Speaking at a private campaign event in Des Moines, Iowa, former Pennsylvania Sen. Rick Santorum told potential voters that he read Pope Francis’s encyclical on the environment and that he believes that with his climate message, the pontiff is trying to appeal to a broader, more secular constituency in the U.S. and abroad.

“I’m going to give him space to weave that narrative,” Santorum, a devout Catholic, said.

The former senator added that he is “not a believer” in the global climate crisis and that the issue is pressed by the left in order to “gain more power and control over what we do.”

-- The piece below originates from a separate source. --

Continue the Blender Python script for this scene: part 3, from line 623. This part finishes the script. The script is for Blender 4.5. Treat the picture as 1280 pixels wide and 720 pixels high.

Texas Sen. Ted Cruz chaired a climate change hearing in the Senate Commerce Committee’s Subcommittee on Space, Science and Competitiveness. Titled “Data or Dogma? Promoting Open Inquiry over the Magnitude of Human Impact on Earth’s Climate,” the hearing featured five witnesses, four of whom question climate science.

“There has been no significant global warming in the past 18 years,” Cruz said in his opening statement. Cruz often points to satellite data to back up his claims. “I be­lieve that pub­lic policy should fol­low the ac­tu­al sci­ence and the ac­tu­al data and evid­ence, and not polit­ic­al and par­tis­an claims that run con­trary to the sci­ence and data and ana­lys­is,” Cruz said.

Fellow Commerce Committee member Rubio skipped the hearing.